そして、その矢先に妊娠が判明。
私は悩みましたが、専業主婦になる道を選びました。家族を支えるための決断――だったはずです。
義母の「チェック」訪問
退職して間もなく、夫は態度を一変させました。専業主婦の私を見下すような言葉を平気で口にするようになったのです。
それに加え、義母が突然家に押しかけてくるようになりました。
「息子が仕事の間、あなたが家でゴロゴロしてないかチェックしに来てやったのよ」
私は笑って受け流そうとしましたが、心の中は傷つきっぱなしでした。
強引に決まった同居生活
ある日突然、「母さんたちと同居することになったから」と夫に告げられました。私の意思など聞く余地もなく、トントン拍子に話は進みます。
義母は「私は持病があるから、家のことはあんたが全部やるのよ」と当然のように言うので、引っ越し直前まで「同居はしたくない」と夫に伝えましたが、まったく聞き入れてもらえませんでした。

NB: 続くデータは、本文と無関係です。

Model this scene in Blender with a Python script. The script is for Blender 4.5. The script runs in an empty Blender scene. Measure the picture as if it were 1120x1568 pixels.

結局、同居が始まると、家事も義両親のお世話も、すべて私ひとりに押し付けられる日々が始まりました。つわりで体調が悪くてもお構いなしで、1日何度も呼ばれてお願いごとをされ、ゆっくり休むこともできず、本当につらかったです。
介護は嫁の仕事……?
そんなある日、義父が脳梗塞で倒れました。命は助かりましたが、半身不随に。
退院の日、夫が言い放ちました。
「介護は嫁の仕事だからな。お前は俺のウチに嫁いだんだし、俺と父さんたちのために人生を捧げるんだからな」
義母も「そうよ、仕事で他人の介護してるくらいだから、父さんの介護もしたいでしょ? そもそも嫁がお世話するのは当然よね、家族なんだから」と頷きます。
私は、その瞬間に心の糸がプツリと切れました。
「……じゃあ、離婚します。家族やめます」
その言葉が口から自然にこぼれました。
新しい人生のはじまり
私の決意を知って困り果てた夫と義両親は、「離婚なんて困る。考え直してくれ」と謝罪してきました。けれど、これまでの仕打ちや暴言、思いやりのかけらもないひどい態度を忘れることはできません。録音しておいた証拠を差し出すと、スムーズに離婚が成立しました。
実家に戻ってから、無事に元気な赤ちゃんを出産。その1年後、私は再び仕事に復帰しました。職場で利用者さんと笑い合う時間、娘や両親と過ごす穏やかな時間が、あの日の決断は間違っていなかったと思わせてくれます。
これからは、娘と自分自身の幸せを大切にして、生きていこうと思います。
※本記事は、実際の体験談をもとに作成しています。取材対象者の個人が特定されないよう固有名詞などに変更を加えながら構成しています。